Data Governance Practices

Data governance has various pillars like Data Discovery & Classification, Data Quality and Data access. Let’s cover data discovery first by classifying in 3 different buckets as below.

Data classification: Here we would classifying data into categories like PII, Non PII and types of PII based on data sensitivity. It will evaluate data assets for categorizing based on privacy and access level. If we look at azure we can leverage Data Catalog for this.

Metadata Management : This would enable data discovery — what data do you have, where is it and how do you describe it. We look at Business and System technical metadata also in this. Again If we look at azure we can leverage Data Catalog for this other option is Collobira or AWS Macie. For system metadata we should have automated way of capturing and integrating with CI/CD pipeline into central Data Catalog tool

Content and Documentation: Improving centralization and storage of documents in the form of digital asset management is very important. We can use Azure DevOps Wikis and Sharepoint with Team integration

The other area is Data Management and quality which can be subdivided as below

Data Quality: This deals with Profiling, assessing and testing of data I/O and transformation. We have several tools in azure for this. Data Catalog, Data Factory, SQL Server, Data Quality Services (VM), Databricks + Python libraries. Data Quality checks should be done at various point starting from origin of data. Lot of Metadata management tools have also integrated Data profiling feature now.

Data Lineage: Tracks data movement, transformation and usage.

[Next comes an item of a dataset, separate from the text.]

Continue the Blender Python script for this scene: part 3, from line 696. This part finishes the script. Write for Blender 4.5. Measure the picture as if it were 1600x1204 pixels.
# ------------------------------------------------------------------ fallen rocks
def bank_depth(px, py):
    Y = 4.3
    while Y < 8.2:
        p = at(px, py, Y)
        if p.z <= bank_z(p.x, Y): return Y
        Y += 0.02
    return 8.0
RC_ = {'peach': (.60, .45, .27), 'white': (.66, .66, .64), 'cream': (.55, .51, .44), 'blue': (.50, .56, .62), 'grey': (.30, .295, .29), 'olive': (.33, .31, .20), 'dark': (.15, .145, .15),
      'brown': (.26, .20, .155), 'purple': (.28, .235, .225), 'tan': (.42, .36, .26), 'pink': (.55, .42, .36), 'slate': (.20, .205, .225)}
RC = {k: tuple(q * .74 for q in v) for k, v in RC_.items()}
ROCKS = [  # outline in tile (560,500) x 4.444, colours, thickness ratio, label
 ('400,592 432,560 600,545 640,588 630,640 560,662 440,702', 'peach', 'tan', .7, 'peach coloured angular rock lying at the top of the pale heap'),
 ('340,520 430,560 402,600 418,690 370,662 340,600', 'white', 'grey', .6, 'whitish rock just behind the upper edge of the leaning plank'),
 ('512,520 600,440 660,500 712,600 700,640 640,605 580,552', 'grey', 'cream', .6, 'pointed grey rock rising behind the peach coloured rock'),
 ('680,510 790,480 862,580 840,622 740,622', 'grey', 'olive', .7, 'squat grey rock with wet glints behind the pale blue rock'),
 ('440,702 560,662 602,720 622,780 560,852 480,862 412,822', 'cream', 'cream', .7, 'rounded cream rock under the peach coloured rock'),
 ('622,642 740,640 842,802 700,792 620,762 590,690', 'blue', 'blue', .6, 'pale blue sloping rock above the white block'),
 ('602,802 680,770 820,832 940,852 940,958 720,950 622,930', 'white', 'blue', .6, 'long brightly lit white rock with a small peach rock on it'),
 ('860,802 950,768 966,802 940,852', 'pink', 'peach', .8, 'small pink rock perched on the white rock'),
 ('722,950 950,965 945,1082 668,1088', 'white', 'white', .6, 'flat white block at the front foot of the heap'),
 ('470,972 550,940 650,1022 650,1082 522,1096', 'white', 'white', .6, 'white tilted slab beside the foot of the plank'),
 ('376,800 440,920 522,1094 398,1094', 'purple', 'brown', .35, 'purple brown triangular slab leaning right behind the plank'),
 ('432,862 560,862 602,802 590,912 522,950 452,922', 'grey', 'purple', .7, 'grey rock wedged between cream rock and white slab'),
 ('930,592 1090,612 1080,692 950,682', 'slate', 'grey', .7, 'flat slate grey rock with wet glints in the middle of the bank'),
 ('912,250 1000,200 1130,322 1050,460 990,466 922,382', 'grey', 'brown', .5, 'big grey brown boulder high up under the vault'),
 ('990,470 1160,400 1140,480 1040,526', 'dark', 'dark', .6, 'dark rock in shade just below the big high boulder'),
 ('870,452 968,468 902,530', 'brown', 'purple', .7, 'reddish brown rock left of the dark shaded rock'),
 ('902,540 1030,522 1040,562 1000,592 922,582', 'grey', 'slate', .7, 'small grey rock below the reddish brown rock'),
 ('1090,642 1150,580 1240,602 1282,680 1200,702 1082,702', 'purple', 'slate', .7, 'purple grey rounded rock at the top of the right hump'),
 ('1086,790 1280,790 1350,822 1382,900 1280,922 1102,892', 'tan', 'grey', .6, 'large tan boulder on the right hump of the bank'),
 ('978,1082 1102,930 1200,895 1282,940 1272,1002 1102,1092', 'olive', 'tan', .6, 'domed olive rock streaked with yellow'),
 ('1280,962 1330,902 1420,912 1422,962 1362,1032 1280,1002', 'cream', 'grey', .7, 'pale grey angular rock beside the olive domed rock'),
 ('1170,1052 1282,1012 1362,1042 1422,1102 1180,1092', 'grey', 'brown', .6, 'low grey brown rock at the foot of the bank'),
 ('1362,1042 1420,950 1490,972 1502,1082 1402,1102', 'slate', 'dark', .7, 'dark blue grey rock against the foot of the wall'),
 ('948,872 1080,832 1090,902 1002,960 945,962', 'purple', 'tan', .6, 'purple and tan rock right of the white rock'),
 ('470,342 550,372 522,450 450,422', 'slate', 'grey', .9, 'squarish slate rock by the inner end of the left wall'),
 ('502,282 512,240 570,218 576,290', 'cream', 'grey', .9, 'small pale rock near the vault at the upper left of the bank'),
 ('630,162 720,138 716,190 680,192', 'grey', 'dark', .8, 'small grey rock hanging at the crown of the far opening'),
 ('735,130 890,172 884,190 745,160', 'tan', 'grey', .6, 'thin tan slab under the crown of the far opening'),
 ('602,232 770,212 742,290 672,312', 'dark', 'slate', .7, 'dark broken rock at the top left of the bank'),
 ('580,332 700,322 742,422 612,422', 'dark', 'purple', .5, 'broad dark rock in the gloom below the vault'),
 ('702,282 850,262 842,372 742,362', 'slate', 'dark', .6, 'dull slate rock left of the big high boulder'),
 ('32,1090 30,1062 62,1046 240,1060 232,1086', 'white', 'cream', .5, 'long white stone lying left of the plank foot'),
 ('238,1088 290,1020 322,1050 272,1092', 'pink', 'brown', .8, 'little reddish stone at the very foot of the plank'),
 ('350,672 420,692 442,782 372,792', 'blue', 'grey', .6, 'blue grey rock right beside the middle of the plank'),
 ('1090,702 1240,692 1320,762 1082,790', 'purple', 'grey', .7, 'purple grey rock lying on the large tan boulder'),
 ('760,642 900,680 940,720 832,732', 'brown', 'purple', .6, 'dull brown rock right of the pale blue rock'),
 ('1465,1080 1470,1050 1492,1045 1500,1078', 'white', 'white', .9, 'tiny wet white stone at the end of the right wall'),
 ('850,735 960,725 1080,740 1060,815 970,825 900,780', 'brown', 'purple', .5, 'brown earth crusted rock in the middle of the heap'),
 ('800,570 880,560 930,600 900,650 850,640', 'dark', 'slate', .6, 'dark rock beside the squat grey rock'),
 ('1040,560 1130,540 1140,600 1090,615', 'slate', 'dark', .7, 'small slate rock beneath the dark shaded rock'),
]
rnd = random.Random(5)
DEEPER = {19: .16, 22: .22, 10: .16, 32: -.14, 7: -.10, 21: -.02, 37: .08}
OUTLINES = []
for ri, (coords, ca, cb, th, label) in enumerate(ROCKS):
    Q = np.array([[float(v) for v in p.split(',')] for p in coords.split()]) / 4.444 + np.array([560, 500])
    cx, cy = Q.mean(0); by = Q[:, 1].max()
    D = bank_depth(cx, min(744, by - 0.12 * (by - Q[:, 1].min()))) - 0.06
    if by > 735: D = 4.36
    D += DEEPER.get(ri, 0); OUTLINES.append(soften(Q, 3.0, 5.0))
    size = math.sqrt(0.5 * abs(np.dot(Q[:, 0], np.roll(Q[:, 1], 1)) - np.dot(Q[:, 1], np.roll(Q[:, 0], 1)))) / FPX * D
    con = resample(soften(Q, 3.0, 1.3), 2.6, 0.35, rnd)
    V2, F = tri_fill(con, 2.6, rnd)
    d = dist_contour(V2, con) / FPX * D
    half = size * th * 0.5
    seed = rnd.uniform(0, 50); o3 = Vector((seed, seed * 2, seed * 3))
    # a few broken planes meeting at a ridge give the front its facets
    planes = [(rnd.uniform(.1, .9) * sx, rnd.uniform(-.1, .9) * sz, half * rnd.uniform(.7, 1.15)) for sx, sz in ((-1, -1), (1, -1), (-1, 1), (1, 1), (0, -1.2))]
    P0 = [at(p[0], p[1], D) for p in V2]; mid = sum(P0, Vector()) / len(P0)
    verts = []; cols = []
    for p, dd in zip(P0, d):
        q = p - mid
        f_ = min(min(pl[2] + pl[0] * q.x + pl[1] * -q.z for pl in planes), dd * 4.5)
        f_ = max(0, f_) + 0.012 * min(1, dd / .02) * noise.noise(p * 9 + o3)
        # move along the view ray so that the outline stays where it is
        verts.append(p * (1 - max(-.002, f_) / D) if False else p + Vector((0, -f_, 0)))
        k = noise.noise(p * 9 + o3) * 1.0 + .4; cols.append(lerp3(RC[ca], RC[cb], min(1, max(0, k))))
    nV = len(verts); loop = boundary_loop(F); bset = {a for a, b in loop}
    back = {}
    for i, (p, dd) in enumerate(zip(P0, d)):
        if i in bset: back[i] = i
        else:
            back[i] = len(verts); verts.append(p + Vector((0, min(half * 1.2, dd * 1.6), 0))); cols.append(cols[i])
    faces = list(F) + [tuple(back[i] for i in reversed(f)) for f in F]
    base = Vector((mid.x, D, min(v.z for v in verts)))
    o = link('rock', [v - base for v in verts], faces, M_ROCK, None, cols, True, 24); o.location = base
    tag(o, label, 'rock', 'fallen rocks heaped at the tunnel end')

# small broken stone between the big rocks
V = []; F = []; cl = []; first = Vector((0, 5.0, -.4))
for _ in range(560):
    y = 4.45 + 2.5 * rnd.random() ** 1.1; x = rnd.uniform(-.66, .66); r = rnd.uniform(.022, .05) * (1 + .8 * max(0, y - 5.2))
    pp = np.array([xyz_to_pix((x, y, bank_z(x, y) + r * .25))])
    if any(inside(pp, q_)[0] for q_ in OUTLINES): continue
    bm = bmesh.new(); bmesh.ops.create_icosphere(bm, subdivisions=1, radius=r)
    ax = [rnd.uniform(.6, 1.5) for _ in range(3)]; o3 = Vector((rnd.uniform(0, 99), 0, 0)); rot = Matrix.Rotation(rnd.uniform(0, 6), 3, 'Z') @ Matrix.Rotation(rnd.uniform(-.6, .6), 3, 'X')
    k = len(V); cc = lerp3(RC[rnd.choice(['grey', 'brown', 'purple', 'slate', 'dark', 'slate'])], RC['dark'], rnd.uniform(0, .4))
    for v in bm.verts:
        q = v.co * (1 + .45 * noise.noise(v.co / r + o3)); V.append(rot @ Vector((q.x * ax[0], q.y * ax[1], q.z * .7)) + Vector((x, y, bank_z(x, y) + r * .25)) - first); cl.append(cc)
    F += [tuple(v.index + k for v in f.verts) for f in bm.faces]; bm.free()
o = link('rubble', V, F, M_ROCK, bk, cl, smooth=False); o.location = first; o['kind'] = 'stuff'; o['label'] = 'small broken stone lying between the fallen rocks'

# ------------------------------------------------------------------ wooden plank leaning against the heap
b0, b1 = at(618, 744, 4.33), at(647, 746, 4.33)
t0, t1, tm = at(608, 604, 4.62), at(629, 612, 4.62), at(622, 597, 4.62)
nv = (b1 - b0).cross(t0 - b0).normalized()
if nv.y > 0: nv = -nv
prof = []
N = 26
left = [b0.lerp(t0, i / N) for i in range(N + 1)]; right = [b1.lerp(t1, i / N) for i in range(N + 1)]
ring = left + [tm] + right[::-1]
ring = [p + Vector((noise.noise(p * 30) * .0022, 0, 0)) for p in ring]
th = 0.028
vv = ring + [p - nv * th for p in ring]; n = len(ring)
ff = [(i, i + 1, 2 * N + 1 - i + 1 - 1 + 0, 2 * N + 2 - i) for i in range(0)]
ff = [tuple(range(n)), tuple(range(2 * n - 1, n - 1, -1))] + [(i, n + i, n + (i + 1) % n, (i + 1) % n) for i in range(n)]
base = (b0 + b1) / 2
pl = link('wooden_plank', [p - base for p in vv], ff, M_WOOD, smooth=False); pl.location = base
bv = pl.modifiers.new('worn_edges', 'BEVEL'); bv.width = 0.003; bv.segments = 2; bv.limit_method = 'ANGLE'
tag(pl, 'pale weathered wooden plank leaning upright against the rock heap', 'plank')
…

In Azure we can use Data Factory, Databricks and Power BI, Collibra is also good at data lineage.

For Security and Access, we should follow the principle of least access. We can divide this area in below areas:

Data Security and Access: Define governance standards and rule around security and access. In azure we have several services in this area. Azure Active directory, IAM, RBAC, ACLs, Native PaaS Security + Encryption, Azure Key Vault, Azure sentinel. Every cloud provider has similar set of services in this area.

Data Policies and Compliance: This area includes governance standards around compliance that include encryption, auditing, monitoring, retention etc. We have Azure services like Azure Monitor, Log analytics, Native PaaS Logging and Auditing, Azure Blueprints and Azure Policies. Immuta is another addition we can have that does very good row level security.

API Access: Its important to allow access of data not only to analytics and reporting tools but also to any application in Restful way like access to downstream applications through web interfaces for easy integration. In Azure we have Azure App services, OData Common Data Service (Power Apps)

Conclusion

This article covered the modern data principle’s along with recommendation on best practices to help you in your journey to accelerate and have successful data driven organization.